Lunedì si comincia a votare sugli emendamenti della legge Boschi e lì si avrà la dimostrazione di quanti dissidenti azzurri sono tornati a Canossa da Silvio. E si vedrà se davvero prende corpo un’altra delle parole dimenticate del centrodestra, ossia ricomposizione. Nuove alleanze, nuovi patti con Fratelli d’Italia, Ncd e Udc. Che ieri si sono dati appuntamento a Palermo assieme a Raffaele Fitto, probabilmente convinti di dover spargere lacrime di coccodrillo mentre hanno dovuto rendere ancora omaggio al Caimano.
Ma l’assoluzione apre anche altre prospettive, oltre al ritorno all’ovile berlusconiano. Alcuni dei dissidenti, contraddicendo Toti sempre convinto che la linea sarà dettata da Silvio, immaginano che − senza più il timore della condanna − si aprirà una fase di maggiore libertà. Che si potrà discutere più serenamente del dopo-Berlusconi. Che siamo alla vigilia di un «rompete le righe» dato che non è più necessario il Fort Apache a difesa del leader assediato dai magistrati. È l’auspicio di un alfaniano come Quagliariello: «Fino a ieri, in Forza Italia l’imperativo era restare uniti per difendere il “capo”. Quel ciclo si è chiuso».

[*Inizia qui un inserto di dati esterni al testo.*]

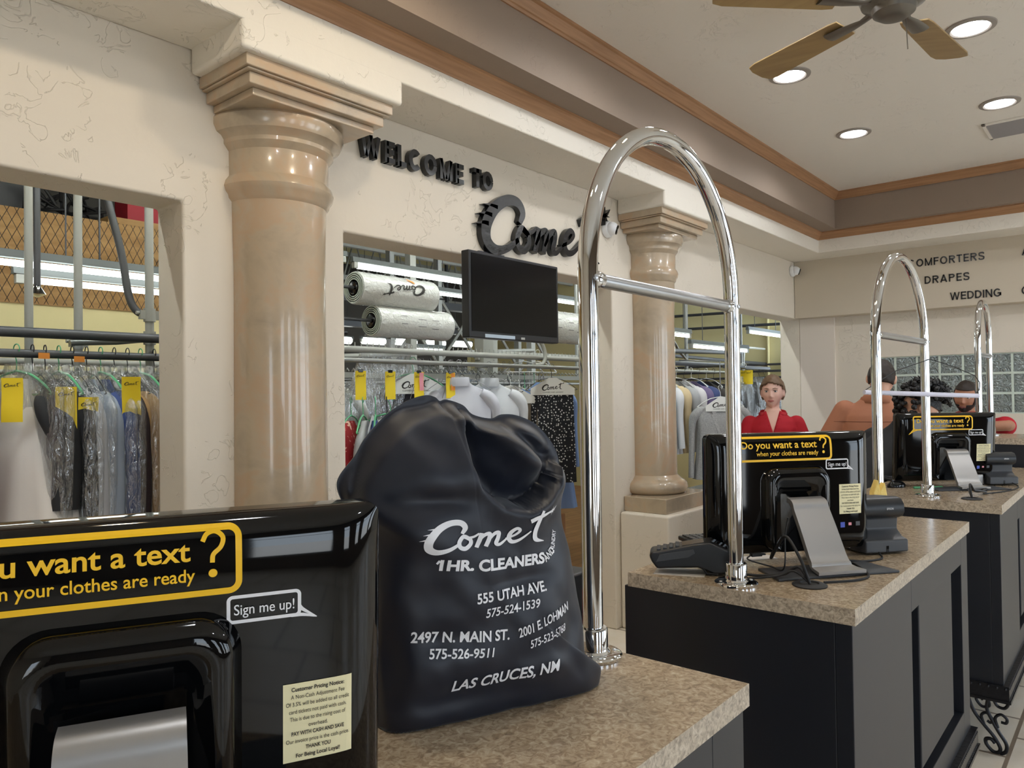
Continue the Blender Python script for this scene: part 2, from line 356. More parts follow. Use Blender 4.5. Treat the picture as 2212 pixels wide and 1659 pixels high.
for i, (a, b) in enumerate(((1.32, 2.03), (4.19, 4.88))):
    mb = MB(); mb.box(a, YF, 2.69, b, YW-0.002, ZS+0.02); struct('trim_%d' % (2+i), mb, M['soffit'], bevel=0.016)
def sweepL(prof, x_end=7.07, y_start=YF, far=1.0):
    """profile (offset into the room, z) swept along the two tray sides with a mitre"""
    m = MB(); n = len(prof); st = []
    for px, py in ((-3, 0), (0, 0), (0, 1)):
        for d, z in prof:
            x = -3 if px else x_end-d*far; y = y_start-d if not py else -3.4
            st.append((x, y, z))
    fs = []
    for i in range(2):
        for k in range(n): fs.append((i*n+k, i*n+(k+1) % n, (i+1)*n+(k+1) % n, (i+1)*n+k))
    fs += [tuple(range(n)), tuple(range(2*n, 3*n))[::-1]]
    return m.add(st, fs)
struct('trim_4', sweepL([(-0.01, 2.898), (0.006, 2.898), (0.010, 2.905), (0.040, 2.945), (0.050, 2.950), (0.050, 2.962), (-0.01, 2.962)]), M['trimwood'])
struct('ceiling_tray', sweepL([(-0.02, 2.962), (0.185, 2.962), (0.185, 3.3), (-0.02, 3.3)], far=0.62), M['tray'])
struct('trim_5', sweepL([(0.18, 3.212), (0.193, 3.212), (0.198, 3.222), (0.204, 3.226), (0.226, 3.262), (0.236, 3.266), (0.236, 3.285), (0.18, 3.285)], far=0.66), M['trimwood'])
mb = MB(); mb.box(-3, -3.4, 3.28, 7.02, 2.12, 3.36); struct('ceiling', mb, M['ceil'])
mb = MB(); mb.box(7.43, -3.4, ZO, 7.6, YW-0.003, 3.1); struct('wall_far', mb, M['beam'], bevel=0.006)
mb = MB(); mb.box(7.6, -3.4, 0, 7.75, 2.29, 1.305).box(7.6, -3.4, 1.825, 7.75, 2.29, 2.6).box(7.6, 1.95, 1.305, 7.75, 2.29, 1.825).box(7.6, -3.4, 1.305, 7.75, -0.6, 1.825)
struct('wall_far_lower', mb, M['wall'])
mb = MB(); mb.box(7.57, 2.29, 0, 7.72, YW-0.002, 2.24); struct('trim_6', mb, M['pale'])
# customer side wall with its street windows, and the wall behind the camera
mb = MB(); xs = [-3.1]+[v for w in WIN_R for v in w]+[7.75]
for k in range(0, len(xs), 2): mb.box(xs[k], -3.6, 0, xs[k+1], -3.4, 3.4)
for a, b in WIN_R: mb.box(a, -3.6, 0, b, -3.4, WIN_Z[0]).box(a, -3.6, WIN_Z[1], b, -3.4, 3.4)
struct('wall_right', mb, M['front'])
mb = MB(); mb.box(9.0, -3.6, -0.1, 9.1, 2.8, 1.75).box(9.0, -3.6, 2.15, 9.1, 2.8, 3.1).box(7.75, -3.6, 3.0, 9.1, 2.8, 3.1).box(7.75, -3.7, -0.1, 9.1, -3.6, 3.1).box(7.75, -3.6, -0.2, 9.1, 2.8, -0.1).box(7.75, 2.7, -0.1, 9.1, 2.8, 3.1); struct('wall_glass_backdrop', mb, M['steel'])  # unseen backdrop box added to dim the glass blocks, slit shaped for glints
for i, (a, b) in enumerate(WIN_R):
    mb = MB(); t = 0.05
    mb.box(a, -3.52, WIN_Z[0], b, -3.46, WIN_Z[0]+t).box(a, -3.52, WIN_Z[1]-t, b, -3.46, WIN_Z[1]).box(a, -3.52, WIN_Z[0], a+t, -3.46, WIN_Z[1]).box(b-t, -3.52, WIN_Z[0], b, -3.46, WIN_Z[1])
    mb.box(a, -3.51, 2.0, b, -3.47, 2.04); struct('window_%d' % (2+i), mb, M['winframe'])
mb = MB(); mb.box(-3.2, -3.6, 0, -3, -2.25, 3.4).box(-3.2, -1.15, 0, -3, 2.82, 3.4).box(-3.2, -2.25, 0, -3, -1.15, 0.6).box(-3.2, -2.25, 2.1, -3, -1.15, 3.4); struct('wall_back', mb, M['wall'])
mb = MB(); mb.box(-40, -40, -0.25, 40, -3.6, -0.15); struct('ground', mb, M['road'])
# storage hall behind the openings
mb = MB(); mb.box(-3, 9.6, 0, 10.4, 9.8, 4.4); struct('wall_hall_back', mb, M['backwall_far'])
mb = MB(); mb.box(10.2, 2.82, 0, 10.4, 9.8, 4.4); struct('wall_hall_right', mb, M['backwall'])
mb = MB(); mb.box(-3, 5.0, 0, 3.0, 5.12, 2.09).box(2.9, 5.12, 0, 3.0, 9.6, 2.09); struct('wall_hall_left', mb, M['backwall'])
mb = MB(); mb.box(-3.1, 2.82, 0, -3, 9.8, 4.4); struct('wall_hall_end', mb, M['backwall'])
mb = MB(); mb.box(-3, 2.82, 4.3, 10.4, 9.8, 4.4); struct('ceiling_hall', mb, M['roof'])
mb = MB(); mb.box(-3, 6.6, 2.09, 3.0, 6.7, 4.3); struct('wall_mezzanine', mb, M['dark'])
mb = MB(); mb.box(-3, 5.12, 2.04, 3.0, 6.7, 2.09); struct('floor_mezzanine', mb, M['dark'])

# ---------------------------------------------------------------- glass block window in the far wall
win = tag(bpy.data.objects.new('window_1', None), 'band of rippled square glass blocks in the far wall', None, None, 'structure'); COL.objects.link(win)
g = MB(); g.box(-0.037, -0.082, -0.076, 0.037, 0.082, 0.076); gm = g.mesh('glass_block')
mo = MB(); z0 = 1.305; PY, PZ = 0.182, 0.1733
ny = 14
for k in range(4): mo.box(7.625, -0.6, z0+k*PZ-0.009, 7.71, 1.95, z0+k*PZ+0.009)
for k in range(ny+1): mo.box(7.624, 1.95-k*PY-0.009, z0, 7.712, 1.95-k*PY+0.009, z0+3*PZ)
mo.build('joint_grid', M['mortar'], win)
gm.materials.append(M['glassblock'])
for a in range(ny):
    for b in range(3):
        o = bpy.data.objects.new('glass_block', gm); COL.objects.link(o); o.parent = win; o.location = (7.665, 1.95-(a+.5)*PY, z0+(b+.5)*PZ)

# ---------------------------------------------------------------- columns
def column(x, y, r, cx, label):
    """engaged column: moulded square capital under the plaster block, shaft, torus base on a plinth and plaster pedestal"""
    t = thing('column', label, 'column', (0, 0, 0), group='marbled columns')
    m = MB()
    for z0, z1, h in ((2.650, 2.692, 0.322), (2.642, 2.650, 0.312), (2.602, 2.642, 0.296), (2.575, 2.602, 0.268)):
        m.box(cx-h, YW-h-0.005, z0, cx+h, YW-0.003, z1)
    m.build('capital', M['stone'], t, bevel=0.005)
    k = r/0.186
    prof = [(0.252, 2.580), (0.262, 2.565), (0.262, 2.54), (0.25, 2.515), (0.232, 2.505), (0.222, 2.49), (0.222, 2.475), (0.212, 2.462), (0.202, 2.45), (0.201, 2.36), (0.204, 2.355), (0.216, 2.34), (0.222, 2.32), (0.216, 2.300), (0.206, 2.288), (0.203, 2.275), (0.192, 2.262)]
    sh = [(a*k, z) for a, z in prof]+[(r*1.0, 2.0), (r*1.01, 1.6), (r*1.02, 1.2), (r*1.02, 0.955)]
    m = MB(); m.lathe(sh[::-1], (x, y, 0), 72); m.build('shaft', M['stone'], t, smooth=32)
    m = MB(); m.lathe([(a*k, z) for a, z in [(0.225, 0.845), (0.240, 0.85), (0.262, 0.865), (0.270, 0.89), (0.262, 0.918), (0.240, 0.935), (0.222, 0.94), (0.214, 0.95), (0.190, 0.97)]], (x, y, 0), 72); m.build('base_torus', M['stone'], t, smooth=40)
    m = MB(); m.box(cx-0.30, YW-0.31, 0.752, cx+0.30, YW-0.003, 0.848); m.build('plinth', M['stone'], t, bevel=0.005)
    m = MB(); m.box(cx-0.355, YW-0.355, 0, cx+0.355, YW-0.002, 0.752); tag(m.build('pedestal', M['wall'], t, bevel=0.016), 'cream plastered pedestal')
    return t
column(1.671, 2.62, 0.186, 1.675, 'large near marbled stone column left of the WELCOME TO letters')
column(4.535, 2.58, 0.163, 4.525, 'farther marbled stone column seen through the first chrome arch')

# ---------------------------------------------------------------- lettering
LOGO = [  # (points, widths, closed) in px of the drawing, y down
    ([(796, 268), (812, 232), (786, 202), (728, 203), (662, 240), (617, 300), (620, 352), (664, 376), (728, 362), (786, 326)], [20, 30, 34, 36, 42, 48, 42, 34, 24, 16], 0),
    ([(676, 236), (642, 234), (604, 236)], [13, 9, 1], 0), ([(646, 266), (616, 264), (582, 269)], [14, 10, 1], 0), ([(628, 296), (600, 296), (565, 304)], [15, 11, 1], 0),
    ([(812, 286), (842, 304), (846, 332), (818, 358), (788, 350), (780, 322), (796, 292)], [24, 22, 24, 26, 24, 24, 24], 1),
    ([(836, 296), (866, 288), (892, 270)], [16, 14, 12], 0),
    ([(906, 268), (896, 310), (880, 356)], [24, 26, 24], 0), ([(884, 330), (918, 284), (950, 274), (950, 300), (932, 352)], [10, 20, 24, 26, 24], 0),
    ([(938, 328), (974, 280), (1004, 270), (1002, 300), (990, 334), (1012, 342), (1060, 306)], [10, 20, 24, 24, 24, 18, 10], 0),
    ([(1046, 312), (1098, 290), (1126, 262), (1106, 248), (1076, 272), (1066, 308), (1086, 332), (1130, 322), (1196, 270)], [12, 14, 18, 20, 24, 26, 24, 18, 8], 0),
    ([(1266, 142), (1240, 220), (1226, 286), (1242, 330), (1304, 346)], [22, 30, 32, 28, 4], 0),
    ([(1184, 206), (1222, 188), (1288, 170), (1352, 150)], [28, 28, 20, 10], 0), ([(1330, 158), (1364, 146), (1392, 121)], [18, 14, 2], 0)]
def logo(m, fn, thick=None):
    """the handwritten sign mark; fn(u, v, d) -> point, u 0..1 across, v up, d out of the surface"""
    def q(x, y): return (x-565)/827, (388-y)/827
    for pts, ws, cl in LOGO:
        if cl: pts = pts+pts[:2]; ws = ws+ws[:2]
        L, R = ribbon(pts, ws, 6); L = [q(*p) for p in L]; R = [q(*p) for p in R]; n = len(L)
        if thick is None:
            m.add([fn(a, b, 0) for a, b in L]+[fn(a, b, 0) for a, b in R], [(i, i+1, n+i+1, n+i) for i in range(n-1)])
        else:
            vs = [fn(a, b, d) for d in (0, thick) for S in (L, R) for a, b in S]
            fs = []
            for i in range(n-1):
                fs += [(i, i+1, n+i+1, n+i), (2*n+i, 3*n+i, 3*n+i+1, 2*n+i+1), (i, 2*n+i, 2*n+i+1, i+1), (n+i, n+i+1, 3*n+i+1, 3*n+i)]
            fs += [(0, n, 3*n, 2*n), (n-1, 3*n-1, 4*n-1, 2*n-1)]
            m.add(vs, fs)
    st = []
    for k in range(16):
        rr = (36 if k % 4 == 0 else 26) if k % 2 == 0 else 9
        st.append(q(1354+rr*math.cos(k*PI/8), 152+rr*math.sin(k*PI/8)))
    c = q(1354, 152)
    for k in range(16):
        a, b = st[k], st[(k+1) % 16]
        if thick is None: m.add([fn(*c, 0), fn(*a, 0), fn(*b, 0)], [(0, 1, 2)])
        else: m.add([fn(*c, 0), fn(*a, 0), fn(*b, 0), fn(*c, thick), fn(*a, thick), fn(*b, thick)], [(0, 2, 1), (3, 4, 5), (1, 2, 5, 4)])
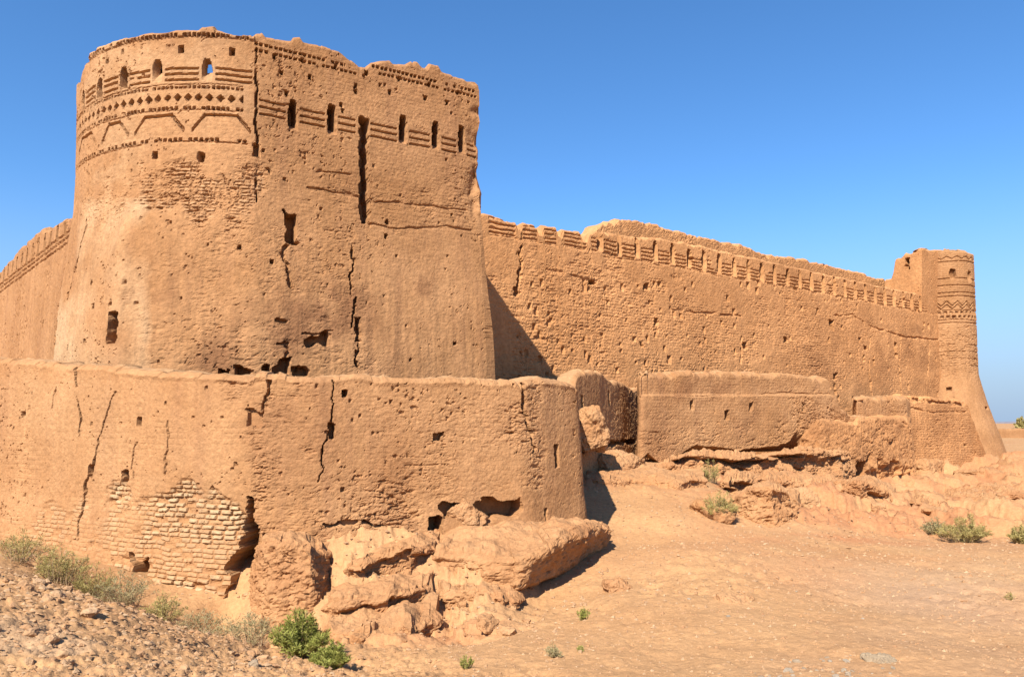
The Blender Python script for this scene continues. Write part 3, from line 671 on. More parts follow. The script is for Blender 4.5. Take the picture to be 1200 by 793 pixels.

Si riprende a ragionare su scenari nuovi. Guarda caso, proprio Alfano ha telefonato a Berlusconi dopo l’assoluzione interrompendo mesi di silenzio. I giudici di Milano hanno rimescolato molte carte. Restano le cifre dei sondaggi: l’ultimo dice che Renzi galoppa al 44 per cento mentre Forza Italia non raggiunge il 15, Ncd rimane inchiodato al 4 e la Lega galleggia attorno al 6-6,5. Una vittoria per manifesta inferiorità dell’avversario.